Posted by rtiact2005 on June 21, 2006

 Aruna Roy declines Centre's offer, Expresses anxiety over bid to dilute Right to Information and NREG Acts

Special Correspondent

http://www.hindu.com/2006/06/22/stories/2006062204381300.htm

Expresses anxiety over bid to dilute Right to Information and NREG Acts

 

  • Government must have clear, unequivocal position in support of NCMP
  • `Development comes at great personal cost to certain sections of society'

    NEW DELHI: Expressing anxiety over attempts from "some quarters, within (the) Government" to dilute the Right to Information (RTI) Act and the National Rural Employment Guarantee Act, Magsaysay Award winner Aruna Roy on Wednesday declined the Government's offer to extend her term on the National Advisory Committee.

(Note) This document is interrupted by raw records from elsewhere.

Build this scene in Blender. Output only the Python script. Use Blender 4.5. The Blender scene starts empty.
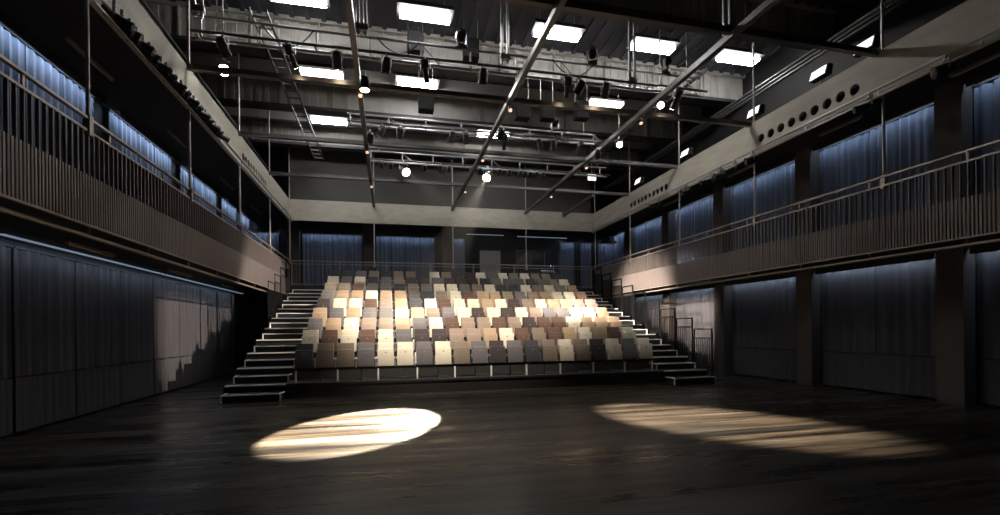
import bpy, bmesh, math, random
from mathutils import Vector, Matrix
random.seed(7)
SC = bpy.context.scene
COL = SC.collection
PI = math.pi

# ------------------------------------------------------------------ helpers
class MB:
    """collects shapes, builds ONE mesh object"""
    def __init__(s): s.bm = bmesh.new()
    def box(s, x0, x1, y0, y1, z0, z1):
        v = [s.bm.verts.new(p) for p in ((x0,y0,z0),(x1,y0,z0),(x1,y1,z0),(x0,y1,z0),(x0,y0,z1),(x1,y0,z1),(x1,y1,z1),(x0,y1,z1))]
        for f in ((0,3,2,1),(4,5,6,7),(0,1,5,4),(1,2,6,5),(2,3,7,6),(3,0,4,7)): s.bm.faces.new([v[i] for i in f])
        return v
    def prism(s, pts, axis, a, b):
        """polygon pts in the two other axes extruded along axis from a to b"""
        def P(p, t):
            if axis == 'X': return (t, p[0], p[1])
            if axis == 'Y': return (p[0], t, p[1])
            return (p[0], p[1], t)
        A = [s.bm.verts.new(P(p, a)) for p in pts]; B = [s.bm.verts.new(P(p, b)) for p in pts]
        n = len(pts)
        s.bm.faces.new(A[::-1]); s.bm.faces.new(B)
        for i in range(n): s.bm.faces.new([A[i], A[(i+1) % n], B[(i+1) % n], B[i]])
    def cyl(s, p0, p1, r0, r1=None, n=10, cap0=True, cap1=True):
        r1 = r0 if r1 is None else r1
        p0, p1 = Vector(p0), Vector(p1); d = (p1-p0).normalized()
        u = d.orthogonal().normalized(); w = d.cross(u)
        R0 = [s.bm.verts.new(p0+(u*math.cos(2*PI*k/n)+w*math.sin(2*PI*k/n))*r0) for k in range(n)]
        R1 = [s.bm.verts.new(p1+(u*math.cos(2*PI*k/n)+w*math.sin(2*PI*k/n))*r1) for k in range(n)]
        for k in range(n): s.bm.faces.new([R0[k], R0[(k+1) % n], R1[(k+1) % n], R1[k]])
        if cap0: s.bm.faces.new(R0[::-1])
        if cap1: s.bm.faces.new(R1)
    def lathe(s, prof, n=14):
        """profile (r, z) revolved about z"""
        rings = []
        for r, z in prof:
            rings.append([s.bm.verts.new((r*math.cos(2*PI*k/n), r*math.sin(2*PI*k/n), z)) for k in range(n)])
        for A, B in zip(rings, rings[1:]):
            for k in range(n): s.bm.faces.new([A[k], A[(k+1) % n], B[(k+1) % n], B[k]])
        s.bm.faces.new(rings[0][::-1]); s.bm.faces.new(rings[-1])
    def tube(s, pts, r, n=8):
        for a, b in zip(pts, pts[1:]): s.cyl(a, b, r, n=n)
    def bevel(s, w, seg=2):
        bmesh.ops.bevel(s.bm, geom=s.bm.edges[:], offset=w, segments=seg, profile=0.6, affect='EDGES', clamp_overlap=True)
    def build(s, name, m, parent=None, smooth=False):
        bmesh.ops.recalc_face_normals(s.bm, faces=s.bm.faces[:])
        me = bpy.data.meshes.new(name); s.bm.to_mesh(me); s.bm.free()
        if smooth:
            for p in me.polygons: p.use_smooth = True
            me.set_sharp_from_angle(angle=math.radians(40))
        me.materials.append(m)
        o = bpy.data.objects.new(name, me); COL.objects.link(o)
        if parent: o.parent = parent
        return o

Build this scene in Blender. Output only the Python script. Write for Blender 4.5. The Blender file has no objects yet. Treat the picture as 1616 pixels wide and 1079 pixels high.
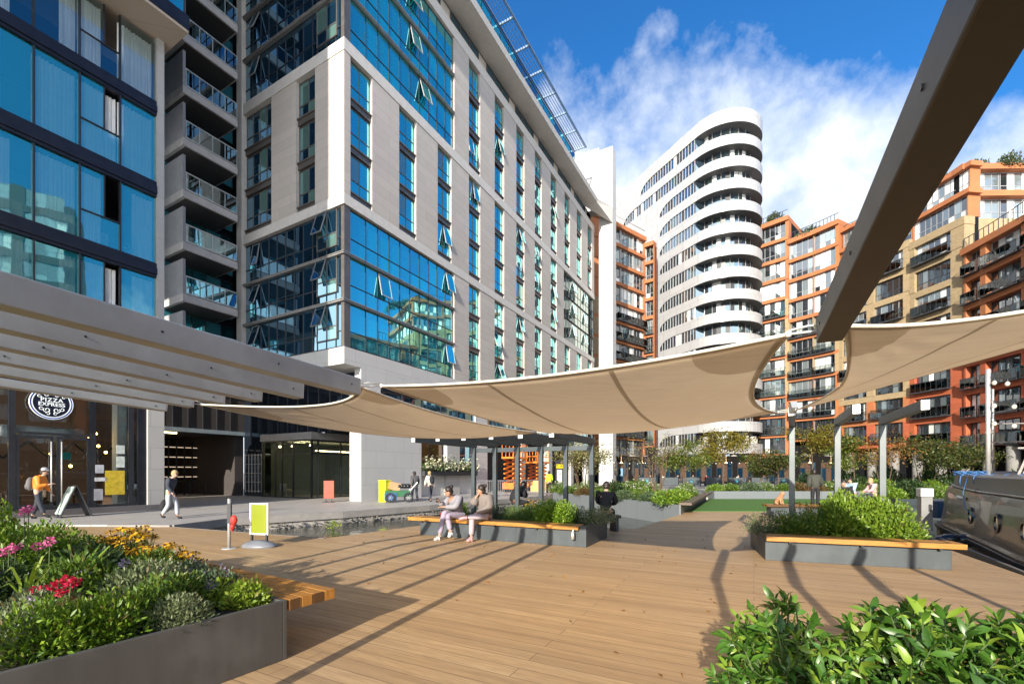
import bpy, math, random
import numpy as np
from mathutils import Vector, Matrix
random.seed(7); rng = np.random.default_rng(7)
R = math.radians
scene = bpy.context.scene
col = scene.collection
CH = 1.65; F = 718.0; CX = 808.0; HY = 745.0
def gp(x, y, z=0.0):
    Y = F*(CH-z)/(y-HY); return Vector(((x-CX)/F*Y, Y, z))
def wp(x, y, Y):
    return Vector(((x-CX)/F*Y, Y, CH+(HY-y)/F*Y))
# ------------------------------------------------------------------ materials
def rgb(c): return (c[0], c[1], c[2], 1.0)
def nodes_of(name):
    m = bpy.data.materials.new(name); m.use_nodes = True
    nt = m.node_tree; b = nt.nodes['Principled BSDF']; return m, nt, b
def N(nt, t, **kw):
    n = nt.nodes.new(t)
    for k, v in kw.items():
        if k.startswith('i_'):
            n.inputs[k[2:].replace('_', ' ')].default_value = v
        else: setattr(n, k, v)
    return n
def mathn(nt, op, a, b=None, c=None):
    n = nt.nodes.new('ShaderNodeMath'); n.operation = op
    for i, x in enumerate((a, b, c)):
        if x is None: continue
        if isinstance(x, (int, float)): n.inputs[i].default_value = x
        else: nt.links.new(x, n.inputs[i])
    return n.outputs[0]
def mixc(nt, fac, a, b, mode='MIX'):
    n = nt.nodes.new('ShaderNodeMix'); n.data_type = 'RGBA'; n.blend_type = mode
    for i, x in ((0, fac), (6, a), (7, b)):
        if isinstance(x, (int, float)): n.inputs[i].default_value = x
        elif isinstance(x, (tuple, list)): n.inputs[i].default_value = rgb(x)
        else: nt.links.new(x, n.inputs[i])
    return n.outputs[2]
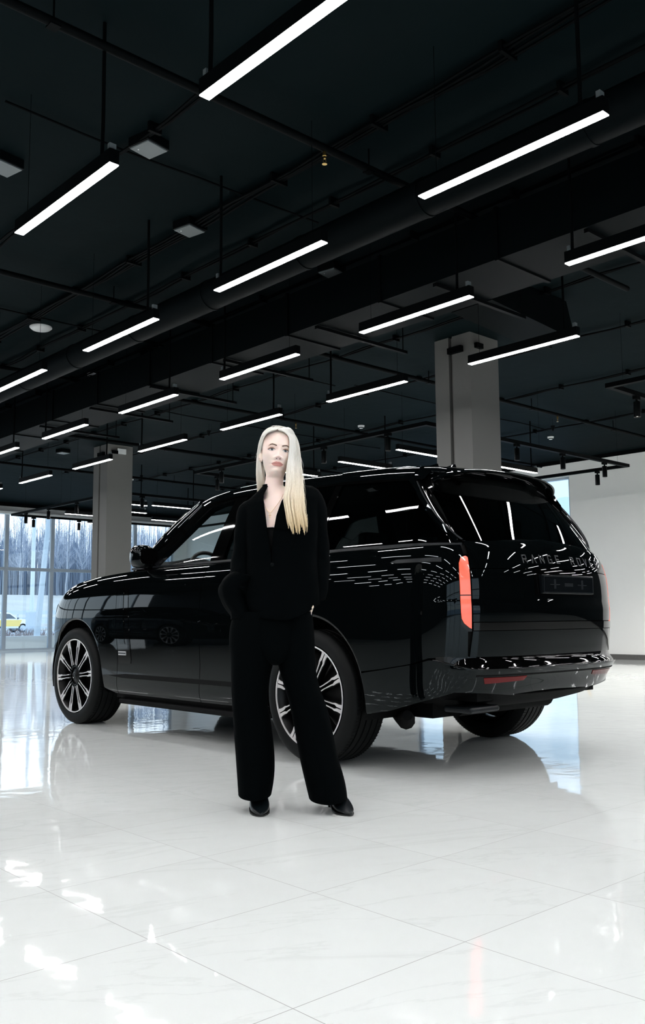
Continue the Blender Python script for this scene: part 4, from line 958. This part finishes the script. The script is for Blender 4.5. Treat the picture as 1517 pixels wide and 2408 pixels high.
def head_pt(th, z):   # th = 0 faces the viewer (-y)
    a, f, b, p = HT(z); c, s = np.cos(th), np.sin(th)
    x = a*np.sign(s)*np.abs(s)**(2/p); yf = np.sign(c)*np.abs(c)**(2/p); y = np.where(c >= 0, -f*yf, -b*yf)
    w_ = np.clip(c*3, 0, 1)
    return np.stack([x, y-face_bump(x, z)*w_, z], -1)
def face_xz(x, z):    # point on the face for a given x (front half)
    a, f, b, p = HT(z); s = np.clip(np.abs(x)/a, 0, .999)**(p/2); c = np.sqrt(np.maximum(1-s*s, 0))
    y = -f*np.abs(c)**(2/p); w_ = np.clip(c*3, 0, 1)
    return np.stack([x, y-face_bump(x, z)*w_, z], -1)
HM = Matrix.Translation((-.0345, .022, 1.5475))@Matrix.Scale(1.06,4)@Matrix.Rotation(math.radians(6.0),4,'Y')@Matrix.Rotation(math.radians(6),4,'Z')@Matrix.Rotation(math.radians(-3),4,'X')
def hp(P): return [tuple(HM@Vector(p)) for p in P]
# body surface below the neck
TT = smooth_table([(.70,.110,.075,.08),(.80,.140,.085,.09),(.90,.140,.085,.09),(1.0,.128,.080,.085),(1.08,.128,.088,.085),(1.16,.130,.098,.082),(1.24,.142,.118,.088),(1.30,.150,.122,.092),(1.36,.155,.108,.092),(1.405,.158,.090,.085),(1.435,.130,.074,.078),(1.455,.090,.063,.072),(1.472,.060,.055,.066),(1.487,.050,.048,.060),(1.50,.0465,.045,.058),(1.535,.047,.044,.058)])
nth = 96; thh = np.linspace(-PI, PI, nth, endpoint=False)
rings = []
for z in np.concatenate([np.linspace(.70,1.38,40), np.linspace(1.39,1.492,24)]):
    a, f, b = TT(z); k = np.clip((z-1.40)/.09, 0, 1); cx = -.041*k; cy = .024*k
    clav = .004*np.exp(-.5*((z-1.452)/.006)**2)
    rings.append([(cx+(a-.006*(z<1.47))*math.sin(t), cy-(f if math.cos(t) > 0 else b)*math.cos(t)-(clav*math.exp(-((abs(t)-.75)/.35)**2) if math.cos(t) > 0 else 0), z-.006*(.9<z<1.47)+.034*math.sin(t)*float(np.clip((z-1.36)/.10,0,1))*float(np.clip((1.495-z)/.03,0,1))) for t in thh])
hz = np.concatenate([np.linspace(-.045,-.006,12), np.linspace(-.004,.19,150), np.linspace(.193,.2213,16)])
for z in hz:
    rings.append(hp(head_pt(thh, np.full(nth, z))))
NJ = 64
RR = np.array([[tuple(p) for p in r] for r in rings])
for it in range(14):
    R2 = RR.copy()
    for i in range(NJ-7, NJ+8): R2[i] = (RR[i-1]+2*RR[i]+RR[i+1])/4
    RR = R2
body = MB().loft([list(map(tuple, r)) for r in RR])
# legs, arms and hands of the same body
def limb(pts, rs): body.tube(pts, rs, 16)
limb([(-.09,.02,.82),(-.15,.015,.50),(-.135,.02,.28),(-.125,.06,.12)], [.075,.050,.045,.032]); limb([(.07,.02,.82),(.11,.0,.50),(.155,.0,.28),(.215,.0,.12)], [.075,.050,.045,.032])
limb([(-.135,.012,1.40),(-.168,.025,1.27),(-.182,.045,1.14),(-.196,.015,1.045),(-.200,.02,.985)], [.040,.036,.032,.028,.022])
limb([(.13,.012,1.41),(.158,.025,1.29),(.170,.045,1.16),(.166,.015,1.05),(.154,-.02,.975)], [.040,.036,.032,.028,.022])
def hand(wx, wy, wz, sgn):      # palm and five fingers reaching down into the pocket
    d = Vector((-.20*sgn, -.02, -1)).normalized(); lat = Vector((.12*sgn, -1, .08)).normalized(); w0 = Vector((wx, wy, wz))
    nrm = d.cross(lat); ringsh = []
    for t, hw, ht in ((0,.024,.017),(.03,.032,.015),(.07,.038,.014),(.092,.036,.012)):
        c = w0+d*t; ringsh.append([tuple(c+lat*hw*math.cos(q)+nrm*ht*math.sin(q)) for q in np.linspace(0,2*PI,14,endpoint=False)])
    body.loft(ringsh)
    for k, L in enumerate((.068,.076,.070,.056)):
        b0 = w0+d*.085+lat*(.027-.018*k); cur = nrm*(-.25*sgn)
        body.tube([b0, b0+d*L*.45+cur*.010, b0+d*L*.78+cur*.035, b0+d*L*.95+cur*.060], [.0088,.0082,.0072,.0055], 8)
    b0 = w0+d*.028+lat*.028; body.tube([b0, b0+lat*.022+d*.018, b0+lat*.030+d*.045, b0+lat*.030+d*.064], [.011,.0105,.009,.006], 8)
hand(-.200,.020,.985,-1); hand(.143,-.016,.985,1)
# ears
for s in (1,-1):
    E = []
    for t in np.linspace(0, 1, 12):
        z = .062+.058*t; w_ = .011*math.sin(PI*min(t*1.02+.02,1))**.6+.003
        c = (s*(.0500 if s > 0 else .0665), .012+.012*t, z); E.append([(c[0]+s*(.004+(.002 if s > 0 else .014)*math.sin(PI*t)**.5)*max(math.cos(q),-.2), c[1]+w_*math.sin(q)+.004*max(math.cos(q),0), z) for q in np.linspace(0,2*PI,10,endpoint=False)])
    body.loft([hp(r) for r in E])
body.build('body', 'skin', woman, 60)
def fpatch(name, poly, m, off, parent=woman, du=.003, dz=.0015):
    v, f, be = clipgrid(poly, du, dz); P = face_xz(v[:,0], v[:,1]); P[:,1] -= off
    return MB().add(hp(P), f).build(name, m, parent, 60)
ell = lambda cx, cz, a, b, n=20: [(cx+a*math.cos(q), cz+b*math.sin(q)) for q in np.linspace(0,2*PI,n,endpoint=False)]
fpatch('upper_lip', [(-.0272,.0412),(-.018,.0450),(-.010,.0485),(-.005,.0500),(0,.0488),(.005,.0500),(.010,.0485),(.018,.0450),(.0272,.0412),(.012,.0393),(0,.0388),(-.012,.0393)], 'lips', .0005)
fpatch('lower_lip', [(-.0272,.0412),(-.012,.0388),(0,.0383),(.012,.0388),(.0272,.0412),(.020,.0325),(.012,.0282),(0,.0268),(-.012,.0282),(-.020,.0325)], 'lips', .0005)
fpatch('mouth_line', [(-.0275,.0416),(-.012,.0397),(0,.0391),(.012,.0397),(.0275,.0416),(.012,.0385),(0,.0380),(-.012,.0385)], 'nostril', .0007)
for s in (1,-1):
    X = lambda p: [(s*x, z) for x, z in p]
    fpatch('eyebrow', X([(.0105,.1195),(.0120,.1235),(.022,.1268),(.033,.1295),(.041,.1270),(.049,.1190),(.043,.1215),(.034,.1240),(.024,.1222),(.015,.1190)]), 'brow', .0010)
    fpatch('eyeshadow', X([(.0150,.104),(.019,.1100),(.028,.1150),(.038,.1148),(.047,.1105),(.0500,.1050),(.040,.1100),(.030,.1110),(.020,.1070)]), 'shadow_makeup', .0004)
    fpatch('eye', X([(.0155,.1025),(.021,.1066),(.029,.1090),(.037,.1084),(.044,.1050),(.0455,.1035),(.039,.1006),(.030,.0994),(.021,.1000)]), 'eye_white', .0006)
    fpatch('iris', X([(.0243,.1045),(.0255,.1082),(.030,.1091),(.0345,.1087),(.0364,.1045),(.0350,.1008),(.0305,.0994),(.0262,.1002)]), 'iris', .0010)
    fpatch('pupil', [(s*.0304+.0024*math.cos(q), .1052+.0024*math.sin(q)) for q in np.linspace(0,2*PI,12,endpoint=False)], 'pupil', .0013)
    fpatch('catchlight', [(s*.0304+.0012+.0008*math.cos(q), .1072+.0008*math.sin(q)) for q in np.linspace(0,2*PI,8,endpoint=False)], 'eye_white', .0016, du=.001, dz=.001)
    fpatch('upper_lashes', X([(.0148,.1022),(.0205,.1072),(.029,.1108),(.038,.1104),(.046,.1062),(.0515,.1058),(.0455,.1032),(.037,.1079),(.029,.1084),(.021,.1060)]), 'lash', .0014)
    fpatch('lower_lashes', X([(.030,.0985),(.039,.0999),(.0455,.1036),(.046,.1030),(.0395,.0991),(.030,.0978),(.022,.0990),(.022,.0996)]), 'lash', .0011)
    fpatch('nostril', ell(s*.0074,.0612,.0030,.0013,12), 'nostril', .0016, du=.002, dz=.001)
ea = MB()
ea.lathe([(0,0),(.0032,.001),(0,.004)], 10, HM@Matrix.Translation((-.073,.006,.062))); ea.build('earring', 'chrome', woman)
ea = MB(); ea.lathe([(0,0),(.0026,.001),(0,.003)], 10, HM@Matrix.Translation((-.078,.008,.074))); ea.build('earring', 'gold', woman)

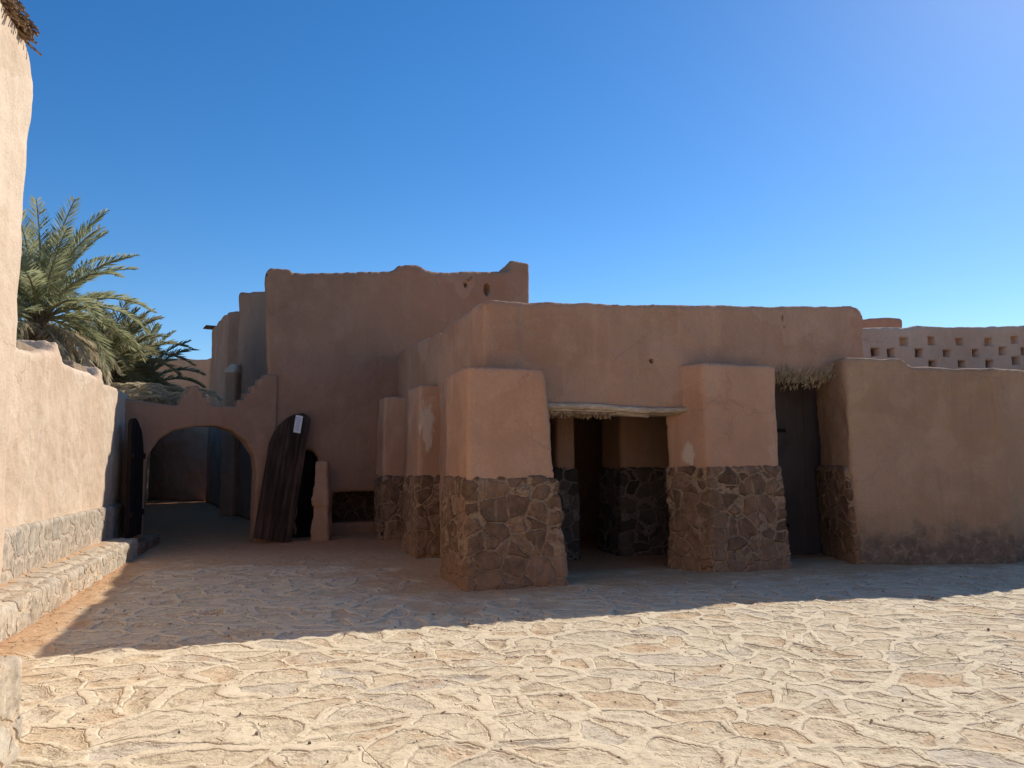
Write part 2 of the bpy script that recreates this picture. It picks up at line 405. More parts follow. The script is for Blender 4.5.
h = k.math('ADD', k.math('ADD', ridge, k.math('MULTIPLY', rec, -.8)), k.math('MULTIPLY', k.math('MULTIPLY', k.math('SUBTRACT', mid, .5), 1.5), k.math('SUBTRACT', 1., k.math('MULTIPLY', mort, .72))))
h = k.math('ADD', h, k.math('MULTIPLY', k.math('SUBTRACT', big, .5), 1.6))
h = k.math('ADD', h, k.math('MULTIPLY', k.math('SUBTRACT', k.noise(2.6, 2, .5), .5), 2.2))
h = k.math('SUBTRACT', h, k.math('MULTIPLY', groove, .25))
h = k.math('SUBTRACT', h, k.math('MULTIPLY', scr, .35))
h = k.math('SUBTRACT', h, k.math('MULTIPLY', pits, .35))
h = k.math('ADD', h, k.math('MULTIPLY', k.math('SUBTRACT', fine, .5), .2))
h = k.math('MULTIPLY', h, k.math('SUBTRACT', 1., k.math('MULTIPLY', sand_shade, .6)))
h = k.math('SUBTRACT', h, .2)
k.disp(h, .023)
tag(link('paving', me, k.m), kind='structure')

# ------------------------------------------------------------------ left side: walls and bench
wl = lambda y, off=0.: (-3.09-.28*y+off, y)          # line of the left wall
A = Vector(wl(6.9)); B = Vector((-6.86, 13.45)); Cc = Vector((-7.12, 14.15))
uA = (B-A).normalized(); nA = Vector((-uA.y, uA.x)); uB = (Cc-B).normalized(); nB = Vector((-uB.y, uB.x))
lw = empty('courtyard_wall', (B.x, B.y, 0), 'long sunlit pale earth wall with two crumbled stubs on its top, above the stone bench', 'wall')
S = Solid()
def tp(pts, o, u): return [PL(px, py, o, u) for px, py in pts]
topA = tp([(18, 349), (33, 353), (54, 353), (56, 342), (63, 364), (80, 371), (98, 377), (100.5, 367), (104, 383), (118, 391)], A, uA)
LA = (B-A).length
topA = [(0, topA[0][1])]+topA[:-1]+[(LA+.1, 2.80)]
S.prof(A, uA, [(0, .1)]+[(LA+.1, .1)]+topA[::-1], nA, .45)
LB = (Cc-B).length
S.prof(B, uB, [(-.1, .1), (LB+.3, .1), (LB+.3, 2.84), (LB*.5, 2.80), (-.1, 2.80)], nB, .45)
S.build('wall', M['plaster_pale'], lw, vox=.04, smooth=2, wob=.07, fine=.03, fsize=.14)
S = Solid()
S.prof(A-nA*.07, uA, [(0, .05), (LA+.05, .05), (LA+.05, .83), (0, .88)], nA, .3)
S.prof(B-nB*.07, uB, [(-.05, .05), (LB-.1, .05), (LB-.1, .80), (-.05, .83)], nB, .3)
S.build('stone_base', M['stone_grey'], lw, vox=.035, smooth=1, wob=.03, fine=.02)
for a_, b_, y_ in ((27, 54, 350), (82, 98, 370)):
    S = Solid()
    s0, z0 = PL(a_, y_, A, uA); s1, _ = PL(b_, y_, A, uA)
    for r_ in range(3):
        q = A+uA*(s0+.04*r_)+nA*(.10+.02*r_)
        S.foot(rect(q, uA, (s1-s0)-.10*r_, nA, .3), z0-.12+.07*r_, z0-.02+.07*r_)
    S.build('brick_stub', M['brick'], lw, vox=.025, smooth=1, wob=.01, fine=.02)
# tall near wall
tw = empty('house_wall', (-4.2, 4, 0), 'tall bare earth wall cut by the left edge of the photo, topped with reeds', 'wall')
S = Solid()
p0 = Vector(wl(-3, .12)); p1 = Vector(wl(7.98, .12)); u_ = (p1-p0).normalized(); n_ = Vector((-u_.y, u_.x)); L_ = (p1-p0).length
S.prof(p0, u_, [(0, 0), (L_, 0), (L_, 5.55), (L_-.10, 5.92), (L_-.28, 6.02), (0, 6.05)], n_, .6)
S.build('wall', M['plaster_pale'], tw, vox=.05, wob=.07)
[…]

    In a letter to the Prime Minister explaining her reasons for declining the offer, Ms. Roy said, "While there are many assurances in the National Common Minimum Programme (NCMP) that will take a while to implement, there must be a clear and unequivocal position of the Government in support of NCMP positions."

    Stating that "in the current euphoria about the performance of the economy, there is a great danger of not paying heed to the anguish of the poor and the marginalised," Ms. Roy in her letter reminded the Government that the results of the last Lok Sabha elections "are ample testimony to demonstrate how the majority of voters did not see an eight per cent growth rate as a case of India shining."

    Of the view that in some cases development passes by the majority of the people, the Magsaysay awardee said there were other cases where development comes at "great personal cost" to sections of society. As a case in point, she makes a reference to the Narmada dam and the situation of those it has displaced. "Despite better rehabilitation for tribals being an explicit assurance in the NCMP, even existing policy and Supreme Court orders were violated. As this Government considers adopting a new rehabilitation policy, it will have to come to terms with this crisis of credibility and confidence due to decisions taken that violated NCMP assurances."

    While declining the offer, Ms. Roy, however, maintained that the space for wide-ranging public discussion that the NAC provided "needs to be preserved and strengthened." Lamenting the manner in which NAC's role has shrunk over the past four months, she said, "The effective implementation of the NCMP needs the inputs, experience and expertise of many people outside [the] Government." Her apprehensions about the Government's commitment to NCMP apart, Ms. Roy has also cited a personal reason for moving out of the NAC. Having helped draft the RTI and NREGA, she now sees for herself a greater role in their implementation at the grass-roots level. While signing out of the NAC, Ms. Roy points out that her decision to leave was taken in consultation with colleagues from the various peoples' movements she is associated with.